Monday, May 17, 2010

The Shark

Two things about sharks: they have to keep moving, and they have cool gills. How cool? Cool enough that designers have been plagiarizing them for years and years.











They sure look good, don't they? Well, as it turns out they are quite functional too, and I don't mean just for sharks. Although if you ever asked a shark, I suspect he'd tell you that no one really needs them more than he does. The shark has a weakness, though: he has to keep moving to breath. And he has to keep breathing to grow. And he has to keep growing to get big enough to sink a boat out from under that twerp Richard Dreyfuss. Win-win, I figure.

Yes, you're right. This is another one of those long-winded, stretched-to-breaking metaphors. Rather than drag it out any further, here's the deal. I had to move the fuselage to the hangar. It was getting bigger and bigger and was in danger of being beached stuck in the basement. As it was, it was already too big to move in my Subaru. I had to enlist the aid of a slightly larger SUV.

Too slightly, as it turned out. It wouldn't fit in there either.

It had to ride on top.



What's that got to do with the aestheticism and functionality of shark gills, you ask? Is having to move the thing really a thick enough plank to support the weight of that overwrought simile?

Nope.

I have to stop here and share something. This is blasphemous and you may want to avert your eyes. As unpleasant as it is to say, I feel that my inherent honesty compels, neigh, requires that I confess that there are two parts of the RV-12 that I find to be absolutely hideously ugly: the wing tips and the shark gills.

The wing tips have unsightly gaps where the openings between the tabs on the flanges show through, but they are designed for function over beauty. They are (ostensibly) easier to build than messing around with fiberglass, and they have nice hand holds built into them to aid in carrying the wings around when they aren't attached to the rest of the plane. Ugly, but eminently functional.

The shark gills address another building issue. Where the front of the plane meets the back of the plane, there's one of those uncomfortable situations like the east side of a transcontinental railroad being a few feet north of the west side when they first meet in the center. With the RV-12, there's a section that would require a compound curved piece of metal. Rather than create an expensive and hard to produce piece, the designer(s) opted for some curved pieces that would attach together and work their way around the tough spot.

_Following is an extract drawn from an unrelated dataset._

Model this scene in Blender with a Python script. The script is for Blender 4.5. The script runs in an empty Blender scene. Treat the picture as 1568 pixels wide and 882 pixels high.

I call them the shark gills.

For me, the shark gills have been of those iconic parts where I had seen them on a completed plane and thought "I'll rivet those in myself some day." It was right after thinking "Man, are those ever ugly!"

Today was that day.

I had to finish up a little bulkhead riveting first. Once I realized that I'd be moving to the hangar (Home of the Big Boy Power Air Riveter!) I went on a bit of a riveting strike. Why tear out my tendons using the manual rivet puller when I was going to have the power of compressed air to do my bidding? That said, there were rivets inside of flanges that I'd have to deal with. I've been doing those manually. I figured I'd burn that bridge when I got to it. For now, it was full steam ahead on the bulkhead.



Have I mentioned how easily I get spoiled by power tools? I'll spend an order of magnitude more time and effort trying to force a power tool to do the job than it would have taken to just knuckle down and do it manually. Which is how I ended up pulling the inside flange rivets with the air puller.



Oddly enough, it worked pretty well. Right up until it didn't, anyway.



Just as I did with the manual puller, I used the little metal wedge to get the rivet puller in good contact with the rivet. Unlike with the manual puller, if the little wedge gets a little crooked while I'm pulling, it gets, well, wedged pretty tightly in a bad place. It was quite a chore to get that thing back out of there.

The next step was to put in a slew of plastic bushings. They just snap right into the holes and are very simple to install, but I found that I had to lay the plans on top of the fuselage to figure out exactly where each was to go.



And, at long last, the shark gills!

First, cleco them into place.



It goes something like this:

(You might have to press the play button for the full effect)


And ends like this:



The longerons are the next iconic step. And I hear they are no fun at all.

1 comment:

Matt Whiting said...

Those are fish scales, not shark gills. Big difference. LOL.